Harris is also a pretty perfect fit as Count Olaf. While Jim Carrey made the shape-shifting money grubber imposing and odd in the film, Harris turns him into more of a menacing creature of the theater. He’s a gaslighting narcissist with an entourage of minions and an extensive costume department. He’s also a ham, and Harris, a theater guy himself, has no trouble throwing himself into sneaky showman mode. The rest of the cast is also filled with impressive veterans who are game to play in the Snicket’s house of horrors, including Alfre Woodard as the paranoid Aunt Josephine, Aasif Mandvi as eccentric herpetologist Dr. Montgomery Montgomery, and Tony nominee K. Todd Freeman as bumbling banker Mr. Poe.

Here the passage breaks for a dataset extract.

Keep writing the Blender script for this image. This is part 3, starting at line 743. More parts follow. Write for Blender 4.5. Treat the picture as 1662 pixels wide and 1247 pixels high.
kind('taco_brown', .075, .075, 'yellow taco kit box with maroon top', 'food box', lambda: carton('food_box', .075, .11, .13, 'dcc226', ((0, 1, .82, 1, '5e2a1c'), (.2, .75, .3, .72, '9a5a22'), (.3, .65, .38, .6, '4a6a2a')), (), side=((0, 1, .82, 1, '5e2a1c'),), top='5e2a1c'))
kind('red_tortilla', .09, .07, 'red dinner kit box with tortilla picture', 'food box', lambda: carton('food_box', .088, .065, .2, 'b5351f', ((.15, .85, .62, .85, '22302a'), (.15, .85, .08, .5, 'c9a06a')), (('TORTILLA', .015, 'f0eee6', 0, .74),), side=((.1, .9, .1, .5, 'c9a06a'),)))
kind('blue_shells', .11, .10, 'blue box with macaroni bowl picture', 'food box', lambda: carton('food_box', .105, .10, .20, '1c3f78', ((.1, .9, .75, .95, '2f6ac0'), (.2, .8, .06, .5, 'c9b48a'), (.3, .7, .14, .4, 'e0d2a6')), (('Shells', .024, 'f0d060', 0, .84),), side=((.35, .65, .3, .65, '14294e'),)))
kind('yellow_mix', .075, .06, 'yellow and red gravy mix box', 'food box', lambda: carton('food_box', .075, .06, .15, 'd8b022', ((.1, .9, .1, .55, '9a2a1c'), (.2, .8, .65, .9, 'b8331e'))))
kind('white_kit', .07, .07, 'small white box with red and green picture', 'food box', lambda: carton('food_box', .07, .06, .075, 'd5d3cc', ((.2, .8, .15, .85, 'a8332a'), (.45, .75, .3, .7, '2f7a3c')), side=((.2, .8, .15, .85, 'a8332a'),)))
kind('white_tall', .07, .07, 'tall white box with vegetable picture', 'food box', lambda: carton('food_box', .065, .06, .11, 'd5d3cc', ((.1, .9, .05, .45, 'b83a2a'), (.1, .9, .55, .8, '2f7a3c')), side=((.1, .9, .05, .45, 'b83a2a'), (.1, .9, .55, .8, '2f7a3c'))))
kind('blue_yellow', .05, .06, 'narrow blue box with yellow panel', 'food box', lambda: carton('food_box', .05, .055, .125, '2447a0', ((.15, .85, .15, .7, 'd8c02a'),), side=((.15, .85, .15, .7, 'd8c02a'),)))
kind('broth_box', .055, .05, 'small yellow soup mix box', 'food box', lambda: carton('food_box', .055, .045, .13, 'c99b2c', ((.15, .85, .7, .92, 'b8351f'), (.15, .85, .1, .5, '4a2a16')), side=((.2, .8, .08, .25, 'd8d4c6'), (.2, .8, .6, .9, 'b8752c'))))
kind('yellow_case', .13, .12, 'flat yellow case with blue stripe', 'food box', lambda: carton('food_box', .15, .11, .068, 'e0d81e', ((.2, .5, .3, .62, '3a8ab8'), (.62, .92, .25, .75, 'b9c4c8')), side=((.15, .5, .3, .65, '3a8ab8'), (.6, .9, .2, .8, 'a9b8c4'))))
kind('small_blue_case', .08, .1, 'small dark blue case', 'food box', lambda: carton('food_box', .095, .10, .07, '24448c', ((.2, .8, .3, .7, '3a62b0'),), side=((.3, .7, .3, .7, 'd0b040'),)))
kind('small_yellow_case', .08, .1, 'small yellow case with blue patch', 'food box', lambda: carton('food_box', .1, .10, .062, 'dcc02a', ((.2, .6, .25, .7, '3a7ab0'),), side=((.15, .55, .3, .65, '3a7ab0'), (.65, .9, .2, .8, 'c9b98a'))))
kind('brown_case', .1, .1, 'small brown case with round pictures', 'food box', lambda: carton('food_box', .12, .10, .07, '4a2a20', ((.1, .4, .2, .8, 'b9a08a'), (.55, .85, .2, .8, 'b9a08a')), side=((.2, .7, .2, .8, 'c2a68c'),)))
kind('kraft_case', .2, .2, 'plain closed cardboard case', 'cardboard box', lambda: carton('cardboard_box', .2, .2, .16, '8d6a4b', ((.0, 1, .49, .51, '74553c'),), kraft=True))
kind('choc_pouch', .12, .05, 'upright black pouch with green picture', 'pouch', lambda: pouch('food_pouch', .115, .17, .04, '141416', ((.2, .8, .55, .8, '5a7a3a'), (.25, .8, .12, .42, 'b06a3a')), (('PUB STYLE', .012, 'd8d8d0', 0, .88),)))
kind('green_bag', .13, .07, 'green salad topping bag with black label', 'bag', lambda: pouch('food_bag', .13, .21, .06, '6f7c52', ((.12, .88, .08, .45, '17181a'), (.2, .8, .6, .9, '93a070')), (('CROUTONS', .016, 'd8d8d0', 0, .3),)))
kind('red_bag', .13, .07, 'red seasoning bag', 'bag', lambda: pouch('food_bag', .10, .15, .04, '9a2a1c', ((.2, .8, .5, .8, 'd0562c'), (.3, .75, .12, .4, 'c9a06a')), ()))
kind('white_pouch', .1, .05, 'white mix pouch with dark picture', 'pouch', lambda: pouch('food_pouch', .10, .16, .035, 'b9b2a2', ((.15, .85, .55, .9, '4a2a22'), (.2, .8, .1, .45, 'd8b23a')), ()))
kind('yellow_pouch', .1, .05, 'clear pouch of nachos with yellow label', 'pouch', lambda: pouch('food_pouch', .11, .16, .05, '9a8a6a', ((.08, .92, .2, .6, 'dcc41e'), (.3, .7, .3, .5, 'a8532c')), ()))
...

Not everything about this adaptation works. The Baudelaires themselves are underdeveloped, largely because their personalities are often overshadowed by the oddballs, schemers, and rubes who surround them, as well as the nonstop barrage of crises lobbed in their path. The goth-twee, self-referential tone of the series is also so thick that, especially during the last four episodes, it can start to wear thin, especially if you’re binge-watching each one back-to-back. (The first couple of meta jokes about streaming content and long-form television work. By the fourth one, the gag gets old.)

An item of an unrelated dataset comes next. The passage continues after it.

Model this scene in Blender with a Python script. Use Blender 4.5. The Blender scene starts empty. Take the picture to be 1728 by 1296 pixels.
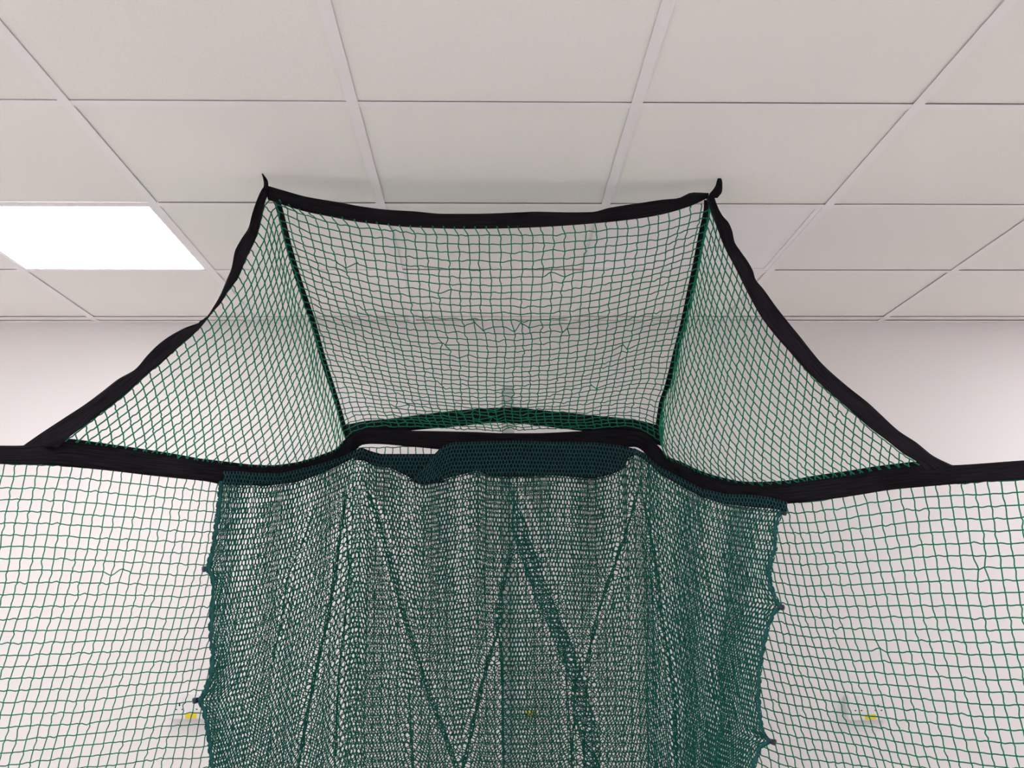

You’re better off spreading out the Unfortunate Events, the same way you did when you read these stories as a child, or perhaps when you read them now with your own kids. Just like Snicket’s literary works, these episodes of television promise no happy endings, but do teach some worthwhile lessons. The hardest to accept and the most valuable one is this: Bad things happen to good people constantly, even innocent children. But those people still keep moving forward with their eyes open, even when everything in their bodies — and every Netflix theme song — tells them to look away.